### [EXERCISE]
Restate the full listing word for word and leave the pictures out.

### [DATASET EXCERPT]
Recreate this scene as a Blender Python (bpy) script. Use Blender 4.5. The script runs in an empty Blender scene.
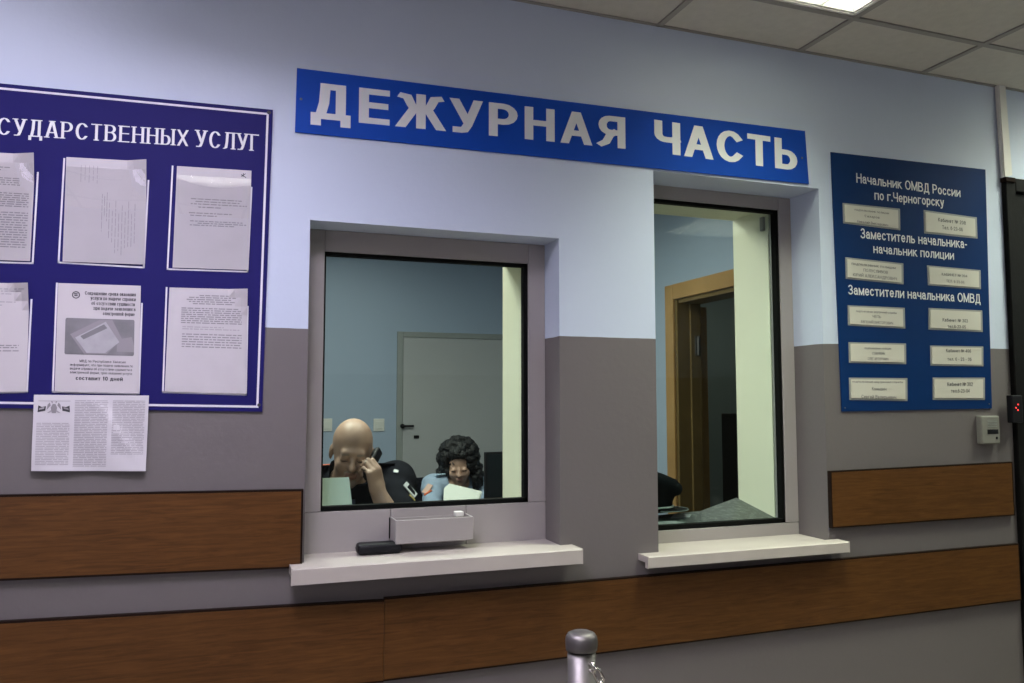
import bpy, bmesh, math, random
import numpy as np
from mathutils import Vector, Matrix

# ------------------------------------------------------------------ camera, world, light, exposure
S = bpy.context.scene
COL = S.collection
PI = math.pi
EYE = 1.50                      # lens height above the floor
DIST = 2.368                    # lens to corridor wall (wall face is y = 0)
FOC, YAW, PITCH, ROLL = 801.5, 0.34763, 0.073955, -0.000705

def cam_axes():
    cy, sy, cp, sp = math.cos(YAW), math.sin(YAW), math.cos(PITCH), math.sin(PITCH)
    f = Vector((sy*cp, cy*cp, sp)); r = Vector((cy, -sy, 0)); u = r.cross(f)
    cr, sr = math.cos(ROLL), math.sin(ROLL)
    return cr*r + sr*u, -sr*r + cr*u, f
CR, CU, CF = cam_axes()
cam_d = bpy.data.cameras.new('camera'); cam = bpy.data.objects.new('camera', cam_d); COL.objects.link(cam)
cam_d.sensor_width = 36; cam_d.lens = FOC/1024*36; cam_d.clip_start = .05
cam.matrix_world = Matrix.Translation((0, -DIST, EYE)) @ Matrix((CR, CU, -CF)).transposed().to_4x4()
S.camera = cam
S.view_settings.view_transform = 'Standard'; S.view_settings.look = 'None'
S.view_settings.gamma = 1; S.view_settings.use_curve_mapping = False
S.view_settings.exposure = 0.0
S.cycles.use_denoising = True
S.cycles.max_bounces = 8; S.cycles.transparent_max_bounces = 12
W = bpy.data.worlds.new('world'); S.world = W; W.use_nodes = True
W.node_tree.nodes['Background'].inputs[0].default_value = (.55, .62, .8, 1)
W.node_tree.nodes['Background'].inputs[1].default_value = .15

def area(name, loc, size, power, color, rot, spread=180):
    l = bpy.data.lights.new(name, 'AREA'); l.shape = 'RECTANGLE'; l.size, l.size_y = size
    l.energy = power; l.color = color; l.spread = math.radians(spread)
    o = bpy.data.objects.new(name, l); COL.objects.link(o); o.location = loc; o.rotation_euler = rot
    return o
# daylight through the corridor window behind the camera, left
area('daylight', (-2.20, -3.72, 1.75), (1.7, 1.5), 22, (.86, .80, 1.0), (PI/2, 0, 0))
LAMP_P, ROOM_P = 22, 47

def ray(x, y):
    return CF + (x-512)/FOC*CR - (y-341.5)/FOC*CU
def wp(x, y, Y=0.0):            # where the line of sight through a point of the photo meets the plane y = Y
    d = ray(x, y); t = (Y+DIST)/d.y
    return Vector((d.x*t, Y, EYE+d.z*t))

# ------------------------------------------------------------------ materials
MATS = {}
def mat(name, col, rough=.5, metal=0, spec=.5, coat=0, coat_rough=.05, bump=0, bscale=40, var=0, vscale=3, emit=None, estr=0):
    m = bpy.data.materials.new(name); m.use_nodes = True; nt = m.node_tree; b = nt.nodes['Principled BSDF']
    b.inputs['Base Color'].default_value = (*col, 1); b.inputs['Roughness'].default_value = rough
    b.inputs['Metallic'].default_value = metal; b.inputs['Specular IOR Level'].default_value = spec
    b.inputs['Coat Weight'].default_value = coat; b.inputs['Coat Roughness'].default_value = coat_rough
    tc = nt.nodes.new('ShaderNodeTexCoord')
    if var:
        n = nt.nodes.new('ShaderNodeTexNoise'); n.inputs['Scale'].default_value = vscale; n.inputs['Detail'].default_value = 5
        r = nt.nodes.new('ShaderNodeValToRGB'); r.color_ramp.elements[0].position = .3; r.color_ramp.elements[1].position = .7
        r.color_ramp.elements[0].color = (*[c*(1-var) for c in col], 1); r.color_ramp.elements[1].color = (*[min(1, c*(1+var)) for c in col], 1)
        nt.links.new(tc.outputs['Object'], n.inputs['Vector']); nt.links.new(n.outputs[0], r.inputs[0]); nt.links.new(r.outputs[0], b.inputs['Base Color'])
    if bump:
        n2 = nt.nodes.new('ShaderNodeTexNoise'); n2.inputs['Scale'].default_value = bscale; n2.inputs['Detail'].default_value = 4
        bp = nt.nodes.new('ShaderNodeBump'); bp.inputs['Strength'].default_value = bump; bp.inputs['Distance'].default_value = .01
        nt.links.new(tc.outputs['Object'], n2.inputs['Vector']); nt.links.new(n2.outputs[0], bp.inputs['Height']); nt.links.new(bp.outputs[0], b.inputs['Normal'])
    if emit:
        b.inputs['Emission Color'].default_value = (*emit, 1); b.inputs['Emission Strength'].default_value = estr
    MATS[name] = m
    return m

def two_tone(name, up, low, line, rough):
    """painted wall: one paint above a height, another below (a real paint line)"""
    m = mat(name, up, rough, bump=.06, bscale=55); nt = m.node_tree; b = nt.nodes['Principled BSDF']
    g = nt.nodes.new('ShaderNodeNewGeometry'); s = nt.nodes.new('ShaderNodeSeparateXYZ'); c = nt.nodes.new('ShaderNodeMath'); c.operation = 'GREATER_THAN'
    n = nt.nodes.new('ShaderNodeTexNoise'); n.inputs['Scale'].default_value = 9
    mx0 = nt.nodes.new('ShaderNodeMath'); mx0.operation = 'MULTIPLY_ADD'; mx0.inputs[1].default_value = .006; mx0.inputs[2].default_value = line-.003
    mx = nt.nodes.new('ShaderNodeMix'); mx.data_type = 'RGBA'
    nt.links.new(g.outputs['Position'], s.inputs[0]); nt.links.new(g.outputs['Position'], n.inputs['Vector'])
    nt.links.new(n.outputs[0], mx0.inputs[0]); nt.links.new(s.outputs[2], c.inputs[0]); nt.links.new(mx0.outputs[0], c.inputs[1])
    nt.links.new(c.outputs[0], mx.inputs[0]); mx.inputs[6].default_value = (*low, 1); mx.inputs[7].default_value = (*up, 1)
    nt.links.new(mx.outputs[2], b.inputs['Base Color'])
    return m

def wood(name, c1, c2, scale=(2.2, 1, 34), rough=.45):
    m = mat(name, c1, rough, spec=.25); nt = m.node_tree; b = nt.nodes['Principled BSDF']
    tc = nt.nodes.new('ShaderNodeTexCoord'); mp = nt.nodes.new('ShaderNodeMapping'); mp.inputs['Scale'].default_value = scale
    n = nt.nodes.new('ShaderNodeTexNoise'); n.inputs['Scale'].default_value = 3.2; n.inputs['Detail'].default_value = 9; n.inputs['Roughness'].default_value = .68; n.inputs['Distortion'].default_value = .9
    r = nt.nodes.new('ShaderNodeValToRGB'); r.color_ramp.elements[0].color = (*c2, 1); r.color_ramp.elements[1].color = (*c1, 1)
    r.color_ramp.elements[0].position = .32; r.color_ramp.elements[1].position = .66
    n2 = nt.nodes.new('ShaderNodeTexNoise'); n2.inputs['Scale'].default_value = 1.6; n2.inputs['Detail'].default_value = 2
    hs = nt.nodes.new('ShaderNodeMix'); hs.data_type = 'RGBA'; hs.blend_type = 'MULTIPLY'; hs.inputs[0].default_value = .35
    nt.links.new(tc.outputs['Object'], mp.inputs[0]); nt.links.new(mp.outputs[0], n.inputs['Vector']); nt.links.new(tc.outputs['Object'], n2.inputs['Vector'])
    nt.links.new(n.outputs[0], r.inputs[0]); nt.links.new(r.outputs[0], hs.inputs[6]); nt.links.new(n2.outputs[0], hs.inputs[7]); nt.links.new(hs.outputs[2], b.inputs['Base Color'])
    return m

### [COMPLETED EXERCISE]
Recreate this scene as a Blender Python (bpy) script. Use Blender 4.5. The script runs in an empty Blender scene.
import bpy, bmesh, math, random
import numpy as np
from mathutils import Vector, Matrix

# ------------------------------------------------------------------ camera, world, light, exposure
S = bpy.context.scene
COL = S.collection
PI = math.pi
EYE = 1.50                      # lens height above the floor
DIST = 2.368                    # lens to corridor wall (wall face is y = 0)
FOC, YAW, PITCH, ROLL = 801.5, 0.34763, 0.073955, -0.000705

def cam_axes():
    cy, sy, cp, sp = math.cos(YAW), math.sin(YAW), math.cos(PITCH), math.sin(PITCH)
    f = Vector((sy*cp, cy*cp, sp)); r = Vector((cy, -sy, 0)); u = r.cross(f)
    cr, sr = math.cos(ROLL), math.sin(ROLL)
    return cr*r + sr*u, -sr*r + cr*u, f
CR, CU, CF = cam_axes()
cam_d = bpy.data.cameras.new('camera'); cam = bpy.data.objects.new('camera', cam_d); COL.objects.link(cam)
cam_d.sensor_width = 36; cam_d.lens = FOC/1024*36; cam_d.clip_start = .05
cam.matrix_world = Matrix.Translation((0, -DIST, EYE)) @ Matrix((CR, CU, -CF)).transposed().to_4x4()
S.camera = cam
S.view_settings.view_transform = 'Standard'; S.view_settings.look = 'None'
S.view_settings.gamma = 1; S.view_settings.use_curve_mapping = False
S.view_settings.exposure = 0.0
S.cycles.use_denoising = True
S.cycles.max_bounces = 8; S.cycles.transparent_max_bounces = 12
W = bpy.data.worlds.new('world'); S.world = W; W.use_nodes = True
W.node_tree.nodes['Background'].inputs[0].default_value = (.55, .62, .8, 1)
W.node_tree.nodes['Background'].inputs[1].default_value = .15

def area(name, loc, size, power, color, rot, spread=180):
    l = bpy.data.lights.new(name, 'AREA'); l.shape = 'RECTANGLE'; l.size, l.size_y = size
    l.energy = power; l.color = color; l.spread = math.radians(spread)
    o = bpy.data.objects.new(name, l); COL.objects.link(o); o.location = loc; o.rotation_euler = rot
    return o
# daylight through the corridor window behind the camera, left
area('daylight', (-2.20, -3.72, 1.75), (1.7, 1.5), 22, (.86, .80, 1.0), (PI/2, 0, 0))
LAMP_P, ROOM_P = 22, 47

def ray(x, y):
    return CF + (x-512)/FOC*CR - (y-341.5)/FOC*CU
def wp(x, y, Y=0.0):            # where the line of sight through a point of the photo meets the plane y = Y
    d = ray(x, y); t = (Y+DIST)/d.y
    return Vector((d.x*t, Y, EYE+d.z*t))

# ------------------------------------------------------------------ materials
MATS = {}
def mat(name, col, rough=.5, metal=0, spec=.5, coat=0, coat_rough=.05, bump=0, bscale=40, var=0, vscale=3, emit=None, estr=0):
    m = bpy.data.materials.new(name); m.use_nodes = True; nt = m.node_tree; b = nt.nodes['Principled BSDF']
    b.inputs['Base Color'].default_value = (*col, 1); b.inputs['Roughness'].default_value = rough
    b.inputs['Metallic'].default_value = metal; b.inputs['Specular IOR Level'].default_value = spec
    b.inputs['Coat Weight'].default_value = coat; b.inputs['Coat Roughness'].default_value = coat_rough
    tc = nt.nodes.new('ShaderNodeTexCoord')
    if var:
        n = nt.nodes.new('ShaderNodeTexNoise'); n.inputs['Scale'].default_value = vscale; n.inputs['Detail'].default_value = 5
        r = nt.nodes.new('ShaderNodeValToRGB'); r.color_ramp.elements[0].position = .3; r.color_ramp.elements[1].position = .7
        r.color_ramp.elements[0].color = (*[c*(1-var) for c in col], 1); r.color_ramp.elements[1].color = (*[min(1, c*(1+var)) for c in col], 1)
        nt.links.new(tc.outputs['Object'], n.inputs['Vector']); nt.links.new(n.outputs[0], r.inputs[0]); nt.links.new(r.outputs[0], b.inputs['Base Color'])
    if bump:
        n2 = nt.nodes.new('ShaderNodeTexNoise'); n2.inputs['Scale'].default_value = bscale; n2.inputs['Detail'].default_value = 4
        bp = nt.nodes.new('ShaderNodeBump'); bp.inputs['Strength'].default_value = bump; bp.inputs['Distance'].default_value = .01
        nt.links.new(tc.outputs['Object'], n2.inputs['Vector']); nt.links.new(n2.outputs[0], bp.inputs['Height']); nt.links.new(bp.outputs[0], b.inputs['Normal'])
    if emit:
        b.inputs['Emission Color'].default_value = (*emit, 1); b.inputs['Emission Strength'].default_value = estr
    MATS[name] = m
    return m

def two_tone(name, up, low, line, rough):
    """painted wall: one paint above a height, another below (a real paint line)"""
    m = mat(name, up, rough, bump=.06, bscale=55); nt = m.node_tree; b = nt.nodes['Principled BSDF']
    g = nt.nodes.new('ShaderNodeNewGeometry'); s = nt.nodes.new('ShaderNodeSeparateXYZ'); c = nt.nodes.new('ShaderNodeMath'); c.operation = 'GREATER_THAN'
    n = nt.nodes.new('ShaderNodeTexNoise'); n.inputs['Scale'].default_value = 9
    mx0 = nt.nodes.new('ShaderNodeMath'); mx0.operation = 'MULTIPLY_ADD'; mx0.inputs[1].default_value = .006; mx0.inputs[2].default_value = line-.003
    mx = nt.nodes.new('ShaderNodeMix'); mx.data_type = 'RGBA'
    nt.links.new(g.outputs['Position'], s.inputs[0]); nt.links.new(g.outputs['Position'], n.inputs['Vector'])
    nt.links.new(n.outputs[0], mx0.inputs[0]); nt.links.new(s.outputs[2], c.inputs[0]); nt.links.new(mx0.outputs[0], c.inputs[1])
    nt.links.new(c.outputs[0], mx.inputs[0]); mx.inputs[6].default_value = (*low, 1); mx.inputs[7].default_value = (*up, 1)
    nt.links.new(mx.outputs[2], b.inputs['Base Color'])
    return m

def wood(name, c1, c2, scale=(2.2, 1, 34), rough=.45):
    m = mat(name, c1, rough, spec=.25); nt = m.node_tree; b = nt.nodes['Principled BSDF']
    tc = nt.nodes.new('ShaderNodeTexCoord'); mp = nt.nodes.new('ShaderNodeMapping'); mp.inputs['Scale'].default_value = scale
    n = nt.nodes.new('ShaderNodeTexNoise'); n.inputs['Scale'].default_value = 3.2; n.inputs['Detail'].default_value = 9; n.inputs['Roughness'].default_value = .68; n.inputs['Distortion'].default_value = .9
    r = nt.nodes.new('ShaderNodeValToRGB'); r.color_ramp.elements[0].color = (*c2, 1); r.color_ramp.elements[1].color = (*c1, 1)
    r.color_ramp.elements[0].position = .32; r.color_ramp.elements[1].position = .66
    n2 = nt.nodes.new('ShaderNodeTexNoise'); n2.inputs['Scale'].default_value = 1.6; n2.inputs['Detail'].default_value = 2
    hs = nt.nodes.new('ShaderNodeMix'); hs.data_type = 'RGBA'; hs.blend_type = 'MULTIPLY'; hs.inputs[0].default_value = .35
    nt.links.new(tc.outputs['Object'], mp.inputs[0]); nt.links.new(mp.outputs[0], n.inputs['Vector']); nt.links.new(tc.outputs['Object'], n2.inputs['Vector'])
    nt.links.new(n.outputs[0], r.inputs[0]); nt.links.new(r.outputs[0], hs.inputs[6]); nt.links.new(n2.outputs[0], hs.inputs[7]); nt.links.new(hs.outputs[2], b.inputs['Base Color'])
    return m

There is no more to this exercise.